Democratic candidates are the chief recipients of campaign contributions from educators during this year’s midterm elections, as shown by a report published Wednesday by the Center for Responsive Politics (CRP).
The 10 universities and other educational organizations whose employees donated the most provided an average of 77 percent of that money to Democratic candidates, with no institution giving as much as 35 percent to Republican candidates. Indeed, one of the top 10, the Princeton Review, donated exclusively to Democratic candidates.
“Democrats are the primary beneficiaries of educators’ federal political donations. Employees at nine educational institutions or systems have collectively donated $100,000 or more to Democrats,” stated the CRP in its report.
“Employees of the University of California public university system topped the list of Democratic contributors, donating $414,351 to Democrats so far in the 2010 election cycle.”
No organization whose employees directed 50 percent or more of their donations to Republican candidates managed to give collectively more than $100,000, and nine of the institutions in the top 10 donated more than $100,000 just to Democratic candidates.
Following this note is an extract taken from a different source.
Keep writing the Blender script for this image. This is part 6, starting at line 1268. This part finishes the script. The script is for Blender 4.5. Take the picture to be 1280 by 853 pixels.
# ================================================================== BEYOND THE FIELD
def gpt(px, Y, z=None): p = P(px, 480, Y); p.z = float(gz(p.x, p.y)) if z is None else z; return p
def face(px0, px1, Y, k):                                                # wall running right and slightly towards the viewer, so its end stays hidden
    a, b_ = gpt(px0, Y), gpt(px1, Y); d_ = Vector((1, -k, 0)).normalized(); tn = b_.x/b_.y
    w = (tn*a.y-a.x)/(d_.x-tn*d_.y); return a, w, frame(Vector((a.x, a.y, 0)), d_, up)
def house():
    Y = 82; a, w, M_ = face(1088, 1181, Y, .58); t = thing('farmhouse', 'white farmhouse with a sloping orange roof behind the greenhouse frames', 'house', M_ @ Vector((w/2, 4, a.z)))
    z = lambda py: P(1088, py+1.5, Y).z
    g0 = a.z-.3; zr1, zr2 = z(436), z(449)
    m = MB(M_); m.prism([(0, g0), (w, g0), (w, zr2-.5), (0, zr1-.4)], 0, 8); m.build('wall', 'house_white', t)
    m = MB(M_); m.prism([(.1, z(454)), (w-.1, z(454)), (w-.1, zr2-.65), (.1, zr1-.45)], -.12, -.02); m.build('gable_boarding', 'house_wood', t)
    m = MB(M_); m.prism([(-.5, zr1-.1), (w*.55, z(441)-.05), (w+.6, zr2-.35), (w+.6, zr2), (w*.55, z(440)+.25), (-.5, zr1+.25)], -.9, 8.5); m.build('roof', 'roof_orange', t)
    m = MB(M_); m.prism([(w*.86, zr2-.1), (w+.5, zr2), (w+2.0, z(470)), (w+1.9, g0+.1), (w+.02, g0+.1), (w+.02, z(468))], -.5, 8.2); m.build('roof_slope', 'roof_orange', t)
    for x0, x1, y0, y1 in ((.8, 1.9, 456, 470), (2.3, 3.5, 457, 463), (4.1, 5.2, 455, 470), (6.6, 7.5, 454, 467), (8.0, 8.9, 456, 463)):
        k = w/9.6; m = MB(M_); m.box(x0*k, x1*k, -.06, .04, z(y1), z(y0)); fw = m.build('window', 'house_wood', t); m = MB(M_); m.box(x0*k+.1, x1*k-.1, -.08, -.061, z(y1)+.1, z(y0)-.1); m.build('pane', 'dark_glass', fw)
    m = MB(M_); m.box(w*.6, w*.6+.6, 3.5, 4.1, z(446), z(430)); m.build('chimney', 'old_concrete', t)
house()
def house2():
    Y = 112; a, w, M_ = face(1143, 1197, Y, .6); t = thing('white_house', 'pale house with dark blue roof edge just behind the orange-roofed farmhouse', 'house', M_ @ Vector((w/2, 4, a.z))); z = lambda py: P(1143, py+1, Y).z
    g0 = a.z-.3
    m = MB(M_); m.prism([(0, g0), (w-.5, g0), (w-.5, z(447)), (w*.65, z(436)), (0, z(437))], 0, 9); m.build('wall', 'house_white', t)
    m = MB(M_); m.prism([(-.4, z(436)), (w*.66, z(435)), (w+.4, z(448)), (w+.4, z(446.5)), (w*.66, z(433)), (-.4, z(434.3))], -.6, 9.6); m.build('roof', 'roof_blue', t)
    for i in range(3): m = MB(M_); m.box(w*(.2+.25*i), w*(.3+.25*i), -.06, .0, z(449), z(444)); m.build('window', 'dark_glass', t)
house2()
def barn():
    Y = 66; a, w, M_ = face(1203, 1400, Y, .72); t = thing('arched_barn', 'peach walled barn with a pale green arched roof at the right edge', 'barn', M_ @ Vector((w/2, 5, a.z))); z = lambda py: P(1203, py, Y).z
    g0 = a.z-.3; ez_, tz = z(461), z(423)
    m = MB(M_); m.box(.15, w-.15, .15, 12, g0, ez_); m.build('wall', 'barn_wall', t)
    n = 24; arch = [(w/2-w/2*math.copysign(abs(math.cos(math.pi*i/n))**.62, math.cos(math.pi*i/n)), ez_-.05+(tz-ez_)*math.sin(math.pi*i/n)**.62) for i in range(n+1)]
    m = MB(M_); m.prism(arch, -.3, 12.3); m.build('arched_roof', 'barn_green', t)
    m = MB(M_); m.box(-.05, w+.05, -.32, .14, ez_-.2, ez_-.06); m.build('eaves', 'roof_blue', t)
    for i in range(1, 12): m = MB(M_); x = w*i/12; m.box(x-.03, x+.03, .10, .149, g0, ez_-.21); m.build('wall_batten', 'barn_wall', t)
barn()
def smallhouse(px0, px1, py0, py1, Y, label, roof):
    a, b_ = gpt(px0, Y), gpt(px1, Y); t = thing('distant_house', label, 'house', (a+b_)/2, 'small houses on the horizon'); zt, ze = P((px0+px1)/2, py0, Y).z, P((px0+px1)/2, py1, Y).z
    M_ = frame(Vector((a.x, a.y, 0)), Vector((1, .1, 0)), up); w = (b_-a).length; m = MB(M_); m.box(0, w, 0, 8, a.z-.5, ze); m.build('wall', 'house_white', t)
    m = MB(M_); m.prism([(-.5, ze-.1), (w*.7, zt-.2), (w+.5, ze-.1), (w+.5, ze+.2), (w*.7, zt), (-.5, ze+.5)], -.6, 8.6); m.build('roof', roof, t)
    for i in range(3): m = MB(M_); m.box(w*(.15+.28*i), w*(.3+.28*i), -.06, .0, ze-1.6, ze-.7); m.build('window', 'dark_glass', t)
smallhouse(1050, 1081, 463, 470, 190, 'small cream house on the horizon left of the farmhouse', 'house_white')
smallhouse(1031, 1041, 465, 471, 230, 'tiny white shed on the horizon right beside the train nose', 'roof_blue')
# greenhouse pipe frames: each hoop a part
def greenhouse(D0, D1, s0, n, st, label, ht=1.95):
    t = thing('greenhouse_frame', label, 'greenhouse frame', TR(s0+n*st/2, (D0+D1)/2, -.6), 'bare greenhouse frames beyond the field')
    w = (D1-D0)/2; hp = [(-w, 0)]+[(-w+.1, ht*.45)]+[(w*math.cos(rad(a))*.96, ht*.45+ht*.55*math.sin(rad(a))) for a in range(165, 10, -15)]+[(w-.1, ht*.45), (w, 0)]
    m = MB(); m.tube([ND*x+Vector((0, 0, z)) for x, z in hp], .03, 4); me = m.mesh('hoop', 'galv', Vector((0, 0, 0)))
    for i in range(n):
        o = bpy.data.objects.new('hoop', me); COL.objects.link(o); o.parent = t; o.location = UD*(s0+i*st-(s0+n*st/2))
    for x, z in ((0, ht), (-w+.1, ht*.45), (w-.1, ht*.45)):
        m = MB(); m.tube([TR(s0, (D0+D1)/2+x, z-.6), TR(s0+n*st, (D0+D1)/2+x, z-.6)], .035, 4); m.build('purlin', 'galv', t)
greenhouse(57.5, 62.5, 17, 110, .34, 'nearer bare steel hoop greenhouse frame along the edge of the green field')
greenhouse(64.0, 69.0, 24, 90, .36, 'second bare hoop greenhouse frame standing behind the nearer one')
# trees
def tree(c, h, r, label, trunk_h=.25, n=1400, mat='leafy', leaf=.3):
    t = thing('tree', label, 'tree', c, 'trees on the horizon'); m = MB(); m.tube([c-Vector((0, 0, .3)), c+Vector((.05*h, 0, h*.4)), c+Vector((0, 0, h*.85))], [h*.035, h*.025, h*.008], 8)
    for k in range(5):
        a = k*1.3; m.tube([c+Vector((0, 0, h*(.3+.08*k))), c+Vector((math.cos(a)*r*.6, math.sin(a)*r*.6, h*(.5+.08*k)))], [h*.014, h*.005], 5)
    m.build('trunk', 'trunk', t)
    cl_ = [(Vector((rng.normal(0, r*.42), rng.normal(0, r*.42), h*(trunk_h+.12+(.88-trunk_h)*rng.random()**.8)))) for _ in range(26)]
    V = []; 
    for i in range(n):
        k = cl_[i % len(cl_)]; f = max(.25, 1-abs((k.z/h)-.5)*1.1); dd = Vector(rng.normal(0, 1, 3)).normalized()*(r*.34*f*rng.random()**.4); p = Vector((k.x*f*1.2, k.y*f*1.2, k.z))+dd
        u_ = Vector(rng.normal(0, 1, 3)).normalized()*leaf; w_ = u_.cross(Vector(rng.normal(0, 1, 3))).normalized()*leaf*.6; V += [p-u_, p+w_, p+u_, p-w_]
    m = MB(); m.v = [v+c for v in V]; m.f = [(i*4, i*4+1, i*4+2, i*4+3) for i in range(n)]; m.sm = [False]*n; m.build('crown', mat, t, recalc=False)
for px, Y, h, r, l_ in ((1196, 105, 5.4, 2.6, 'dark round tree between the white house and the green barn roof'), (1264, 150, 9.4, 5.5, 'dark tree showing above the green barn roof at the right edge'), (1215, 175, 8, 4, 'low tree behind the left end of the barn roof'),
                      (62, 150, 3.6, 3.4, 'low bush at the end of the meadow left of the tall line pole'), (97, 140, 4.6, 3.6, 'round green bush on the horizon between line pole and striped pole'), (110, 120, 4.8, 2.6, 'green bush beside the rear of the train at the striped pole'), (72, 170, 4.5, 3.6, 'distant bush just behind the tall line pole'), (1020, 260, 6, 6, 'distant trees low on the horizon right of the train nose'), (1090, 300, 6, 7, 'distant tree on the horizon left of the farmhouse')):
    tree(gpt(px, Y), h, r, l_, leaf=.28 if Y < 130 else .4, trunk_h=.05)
“This study should surprise absolutely no one,” said Evan Gassman, program officer with the conservative Young America’s Foundation. “The notion that our nation’s colleges and universities are unabashedly liberal is nothing new.”
Mr. Gassman noted that his organization publishes its own annual report on the political biases of commencement speakers at the nation’s top-ranking universities, and said that “they are almost always liberal, so the fact that the administrators are donating mostly all their contributions to Democrats is not news.”
For-profit educational institutions are legally allowed to donate money as an organization, and 10 of them were among the top 50 donors. These institutions are generally trade schools, and tend to have an active part in lobbying on behalf of their shareholders.
University professors and administrators are the biggest individual donors, with most of the top 50 coming from universities, although the seventh-highest individual donor, Aaron Heyerdahl, is a woodworking teacher at Lake Champlain Waldorf School, a private K-12 school.
“In an attempt to discover why some educators are this cycle donating five- and six-figure sums to federal political interests, the Center contacted the top 10 individual donors, who primarily donated to Democrats, as well as the top five individual donors to the Republican Party,” the CRP said in its report. “Eight of them did not return calls and e-mails. The others declined to comment or declined comment through spokespeople.”
Sen. Barbara Boxer, California Democrat, received $175,019, the highest total amount any candidate received from the education sector.
The top Republican in the report, Rep. Howard P. “Buck” McKeon of California, received $127,751.